The Reason for the March

How the Students Participating in the Veterans Day Parade Feel Even if it's Mandatory


Madison McGinty

Sophomore Ashley Canizalez and Freshman Savannah Paxia proudly march along in front of Wind Ensemble in the Veterans Day Parade on November 11th, 2019.

As the sun rose on November 11th, 2019 various community organizations from San Bernardino County got together to commemorate some of the bravest individuals in our nation: soldiers and veterans. The Veterans Day Parade is an annual event held for those in the Victorville area to recognize the sacrifice made by the courageous men and women who’ve took it upon themselves to preserve the deep rooted nationalistic ideals of freedom held by the vast American population.

Jesus Martinez, 11, Steven Dahi, 11, and Mitchell Ferris, 10, stride forward in unison while playing the clarinet during the Veterans Day Parade.

From biker gangs to pee-wee cheerleaders performing, it’s evident that there is a true spirit when it comes to respecting and remembering our soldiers.

University Preparatory’s Color Guard, Wind Ensemble, and Cadet Corps have been practicing time and time again since the start of the semester. The Veterans Day and Christmas Parade are the highlighted events of the first school semester, so it’s vital that these routines and songs are rehearsed until run-throughs are virtually flawless. But being in these groups isn’t just for everyone though, as it requires a high level of skill and dedication to be admitted into either.

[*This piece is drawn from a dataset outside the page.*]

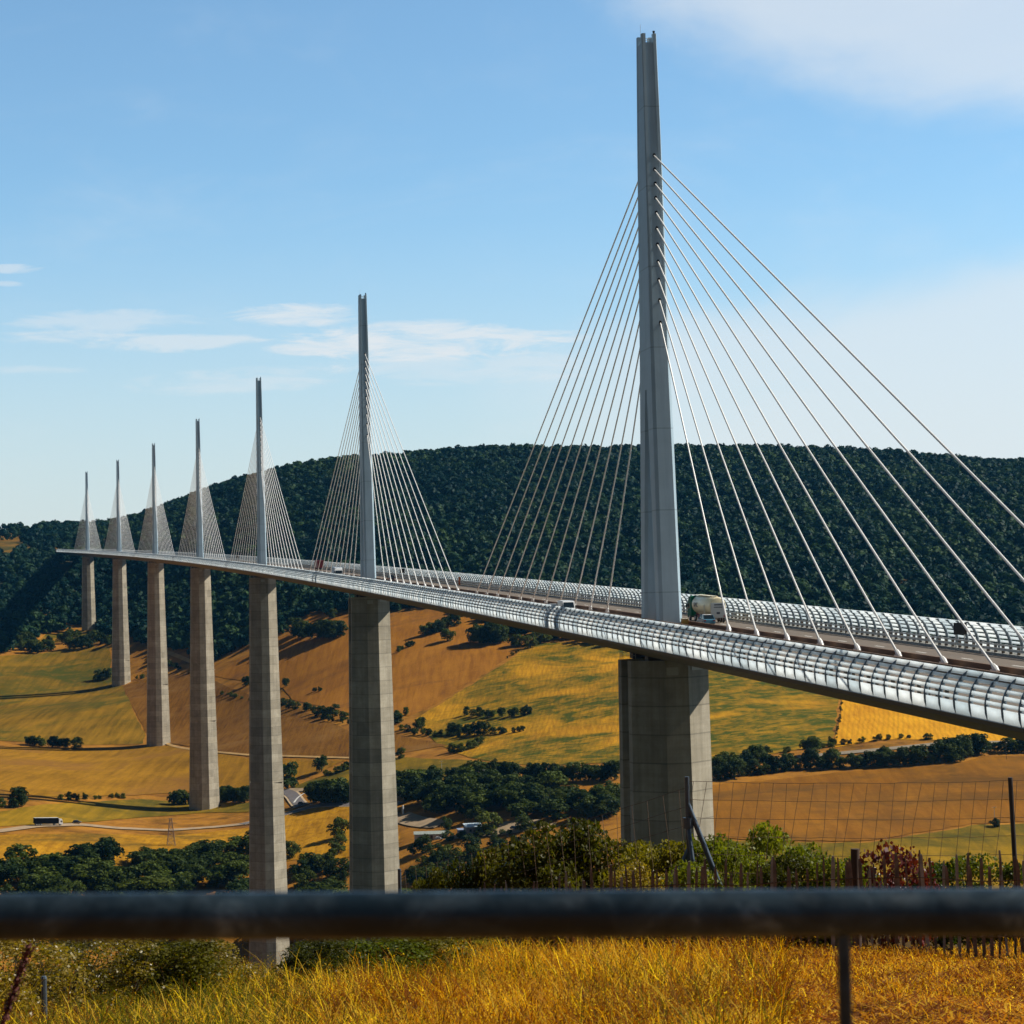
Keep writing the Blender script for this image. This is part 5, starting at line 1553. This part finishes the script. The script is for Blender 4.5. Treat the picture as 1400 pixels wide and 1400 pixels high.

Color Guard, Wind Ensemble, and Cadet Corps consider the parades as a mandatory event to perform at for each member. But if this is the case, is the meaning of the parade actually important to the students performing? According to senior percussionist, Dave Boado, “I think it’s important because it shows that we honor the things they have done for us, like playing the anthem,” and brings it close to home by adding, “I feel like it’s important on a personal level because my grandpa served and my sister is currently, so I feel like we should honor the fact that they protect our rights.” When asked the same question to a member in Color Guard, sophomore Ashley Canizalez commented, “I do feel like it’s important for flag and band to commemorate our veterans because we should honor those who have served in the war and recognize their hard work, sacrifices they’ve made, and how they have devoted their lives to serve our country.”

In the end, the hard work and talent really shined through at the parade, as the audience clapped and cheered on the students marching. The bright smiles on Color Guard, the rich, melodic sounds of Wind Ensemble, and the patriotic spirit of Cadet Corps truly represented the respectful nature held for our country’s current and former military branches.